======== Supplied material

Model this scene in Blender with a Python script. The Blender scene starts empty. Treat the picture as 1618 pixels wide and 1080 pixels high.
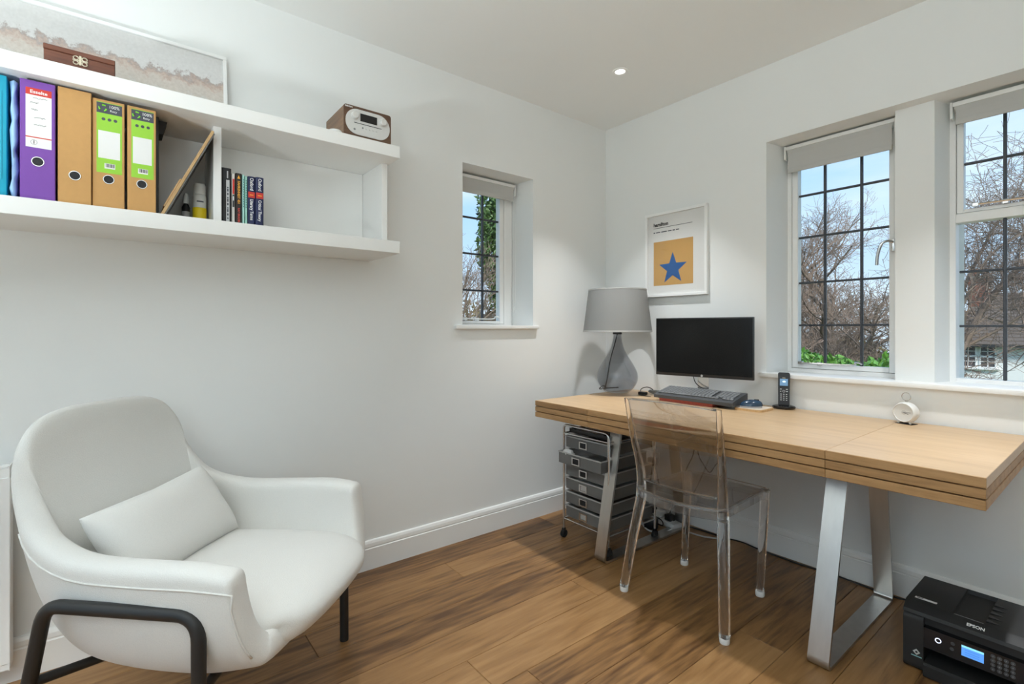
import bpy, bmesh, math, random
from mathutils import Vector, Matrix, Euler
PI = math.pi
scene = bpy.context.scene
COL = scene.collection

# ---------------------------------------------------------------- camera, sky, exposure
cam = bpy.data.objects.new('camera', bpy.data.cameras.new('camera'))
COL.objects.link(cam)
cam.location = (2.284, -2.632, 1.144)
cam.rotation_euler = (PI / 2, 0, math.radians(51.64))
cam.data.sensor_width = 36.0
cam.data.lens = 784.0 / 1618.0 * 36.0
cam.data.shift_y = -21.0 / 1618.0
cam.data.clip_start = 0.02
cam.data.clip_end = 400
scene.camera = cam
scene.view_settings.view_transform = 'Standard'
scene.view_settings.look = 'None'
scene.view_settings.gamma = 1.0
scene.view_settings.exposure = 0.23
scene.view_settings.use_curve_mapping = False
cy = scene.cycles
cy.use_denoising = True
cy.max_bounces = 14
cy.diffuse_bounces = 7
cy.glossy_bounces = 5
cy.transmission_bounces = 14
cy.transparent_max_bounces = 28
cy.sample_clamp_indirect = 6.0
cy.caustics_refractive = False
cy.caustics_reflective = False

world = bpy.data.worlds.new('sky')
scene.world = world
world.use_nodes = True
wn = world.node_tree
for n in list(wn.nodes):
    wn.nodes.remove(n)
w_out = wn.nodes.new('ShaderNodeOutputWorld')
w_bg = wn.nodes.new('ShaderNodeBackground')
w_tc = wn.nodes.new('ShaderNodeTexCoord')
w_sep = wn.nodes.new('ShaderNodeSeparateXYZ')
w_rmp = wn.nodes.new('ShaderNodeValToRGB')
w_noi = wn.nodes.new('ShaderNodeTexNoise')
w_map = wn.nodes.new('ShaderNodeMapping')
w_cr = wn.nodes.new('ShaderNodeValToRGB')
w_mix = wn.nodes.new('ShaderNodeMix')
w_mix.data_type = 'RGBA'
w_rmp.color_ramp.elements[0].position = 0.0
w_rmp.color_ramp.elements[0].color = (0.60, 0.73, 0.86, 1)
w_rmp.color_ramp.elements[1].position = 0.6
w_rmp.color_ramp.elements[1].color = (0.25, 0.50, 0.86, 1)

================

> _What needs to be done_
From the first line of the listing above, repeat every line through the one holding "cy.caustics_reflective = False". Both ends count, and pictures stay out.

> _Exercise answer_
Model this scene in Blender with a Python script. The Blender scene starts empty. Treat the picture as 1618 pixels wide and 1080 pixels high.
import bpy, bmesh, math, random
from mathutils import Vector, Matrix, Euler
PI = math.pi
scene = bpy.context.scene
COL = scene.collection

# ---------------------------------------------------------------- camera, sky, exposure
cam = bpy.data.objects.new('camera', bpy.data.cameras.new('camera'))
COL.objects.link(cam)
cam.location = (2.284, -2.632, 1.144)
cam.rotation_euler = (PI / 2, 0, math.radians(51.64))
cam.data.sensor_width = 36.0
cam.data.lens = 784.0 / 1618.0 * 36.0
cam.data.shift_y = -21.0 / 1618.0
cam.data.clip_start = 0.02
cam.data.clip_end = 400
scene.camera = cam
scene.view_settings.view_transform = 'Standard'
scene.view_settings.look = 'None'
scene.view_settings.gamma = 1.0
scene.view_settings.exposure = 0.23
scene.view_settings.use_curve_mapping = False
cy = scene.cycles
cy.use_denoising = True
cy.max_bounces = 14
cy.diffuse_bounces = 7
cy.glossy_bounces = 5
cy.transmission_bounces = 14
cy.transparent_max_bounces = 28
cy.sample_clamp_indirect = 6.0
cy.caustics_refractive = False
cy.caustics_reflective = False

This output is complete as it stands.